Depuis l’ouverture en 2011 par Danielle Bousquet et Guy Geoffroy du débat à l’Assemblée nationale sur la possibilité d’inverser la charge pénale en matière de prostitution, à savoir dépénaliser les personnes prostituées et responsabiliser les clients, c’est l’ensemble de la société qui débat et s’interroge, mais surtout, qui évolue. On le voit aujourd’hui : le temps et la nature des échanges ont fait leur oeuvre. D’autres pays se sont inspirés de notre démarche, pour finalement adopter cette législation avant nous : l’Irlande du Nord et le Canada ont ainsi rejoint la Suède, l’Islande et la Norvège.
Il fallait donner du temps à la discussion. Mais la société française est prête !
Je reprenais en première lecture les propos de Victor Hugo sur la prostitution, dans Les Misérables : « La misère offre, la société accepte. » Maintenant, la société n’accepte plus. Certainement parce qu’elle a bien voulu voir la réalité de la prostitution pour ce qu’elle est : un système de violence et de domination inacceptable.
L’une des traductions particulièrement actuelle de cette réalité est l’exploitation sexuelle organisée par les réseaux terroristes que sont Daech et Boko Haram. Nous savons que les moyens financiers qu’ils en tirent constituent une part considérable de leurs revenus.

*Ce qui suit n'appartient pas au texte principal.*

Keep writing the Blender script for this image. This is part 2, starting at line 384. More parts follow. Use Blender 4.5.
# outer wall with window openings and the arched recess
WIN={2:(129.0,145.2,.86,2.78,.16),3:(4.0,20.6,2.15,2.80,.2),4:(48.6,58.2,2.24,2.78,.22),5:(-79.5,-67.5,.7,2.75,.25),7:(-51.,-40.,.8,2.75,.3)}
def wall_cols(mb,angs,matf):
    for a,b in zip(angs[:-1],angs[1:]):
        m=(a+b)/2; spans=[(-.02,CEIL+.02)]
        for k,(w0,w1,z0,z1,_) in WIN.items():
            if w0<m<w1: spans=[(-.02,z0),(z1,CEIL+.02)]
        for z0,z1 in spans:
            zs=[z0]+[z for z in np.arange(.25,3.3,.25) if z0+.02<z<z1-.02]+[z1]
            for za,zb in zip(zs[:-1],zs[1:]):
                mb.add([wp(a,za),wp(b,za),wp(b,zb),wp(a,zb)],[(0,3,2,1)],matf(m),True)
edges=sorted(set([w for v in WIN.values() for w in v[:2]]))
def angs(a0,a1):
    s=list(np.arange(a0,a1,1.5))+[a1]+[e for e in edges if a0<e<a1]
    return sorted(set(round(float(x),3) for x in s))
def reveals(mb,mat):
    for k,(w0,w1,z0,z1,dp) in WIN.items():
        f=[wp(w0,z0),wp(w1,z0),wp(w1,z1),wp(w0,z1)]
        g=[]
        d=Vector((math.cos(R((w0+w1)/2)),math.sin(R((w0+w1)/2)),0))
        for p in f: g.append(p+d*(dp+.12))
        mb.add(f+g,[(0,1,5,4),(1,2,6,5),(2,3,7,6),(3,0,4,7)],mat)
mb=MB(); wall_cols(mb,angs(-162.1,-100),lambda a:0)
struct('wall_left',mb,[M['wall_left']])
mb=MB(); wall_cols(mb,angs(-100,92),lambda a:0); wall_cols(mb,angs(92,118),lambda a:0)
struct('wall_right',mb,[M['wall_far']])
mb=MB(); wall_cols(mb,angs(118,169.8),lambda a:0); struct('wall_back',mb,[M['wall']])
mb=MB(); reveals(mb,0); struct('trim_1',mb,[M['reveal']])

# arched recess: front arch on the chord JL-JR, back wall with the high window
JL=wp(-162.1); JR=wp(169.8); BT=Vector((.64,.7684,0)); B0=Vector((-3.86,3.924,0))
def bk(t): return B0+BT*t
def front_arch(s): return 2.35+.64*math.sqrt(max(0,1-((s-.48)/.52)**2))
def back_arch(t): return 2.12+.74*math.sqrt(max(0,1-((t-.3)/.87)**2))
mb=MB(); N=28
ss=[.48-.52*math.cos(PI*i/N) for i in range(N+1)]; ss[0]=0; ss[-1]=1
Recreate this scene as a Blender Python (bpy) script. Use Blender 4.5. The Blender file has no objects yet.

Des victimes, vendues aux réseaux de prostitution, qu’elles soient exploitées en Europe ou sur les territoires contrôlés par ces organisations, commencent à raconter les sévices qu’elles ont vécus. C’est aussi ce terrible esclavage des femmes par les réseaux terroristes que nous devons combattre.
Une autre réalité terrible a été mise en lumière récemment par la coordination policière Europol : elle confirme que plus de 10 000 enfants migrants non accompagnés ont disparu en Europe sur les 18 à 24 derniers mois, et craint que nombre d’entre eux ne soient exploités, notamment sexuellement, par le crime organisé. Europol évoque une infrastructure criminelle paneuropéenne sophistiquée, visant désormais les migrants à diverses fins, dont l’esclavage ou des activités liées au commerce du sexe.
La prostitution fait partie d’un continuum de violences et s’inscrit dans le phénomène plus large de sociétés profondément inégalitaires. Les femmes sont encore considérées par beaucoup comme une sous-catégorie d’individus que l’on peut humilier, frapper, exploiter, violer, acheter, tuer, mépriser parce que ce sont des femmes. Les inégalités et les violences subies par les femmes partout dans le monde, bien qu’elles soient régulièrement dénoncées, sont largement et communément admises. Cela est insupportable.
Du refus de serrer la main à une femme, à l’enfer vécu pendant 47 ans par Mme Jacqueline Sauvage, en passant par Assiatou qui, à 14 ans, a été enlevée par Boko Haram, puis violée, ou par la jeune fille contrainte à vendre un acte sexuel : tout cela fait partie d’un tout. En France, en Inde, en Syrie, et partout ailleurs, les violences et les discriminations subies par les femmes sont un tout. Et la loi que nous examinons à nouveau ce soir vient ébrécher encore un peu plus ce système de domination, d’inégalités, comme nous le faisons depuis des années, à force de lois, mais aussi et avant cela, à force de mobilisations citoyennes, humanistes, féministes.
Le débat qu’elle a ouvert dans la société est positif. Il est venu mettre en lumière des inégalités qui étaient tellement intégrées qu’on ne les voyait plus : non, le fait que des hommes clients achètent des actes sexuels à des femmes contraintes de s’y prêter soit par la force, soit économiquement, n’est pas acceptable. Cela contrevient aux principes de la non-patrimonialité du corps humain, à celui de la dignité humaine, mais aussi à celui de l’égalité entre les femmes et les hommes.
Nous affirmons avec ce texte que la société n’accepte plus ces violences et nous mettons les moyens légaux et financiers pour répondre, au-delà des principes, aux enjeux concrets des personnes concernées, les personnes prostituées, qui ont besoin de se reconstruire, d’être mises en sécurité, d’obtenir réparation des dommages subis, et d’être soutenues, pour quitter ce système de violences.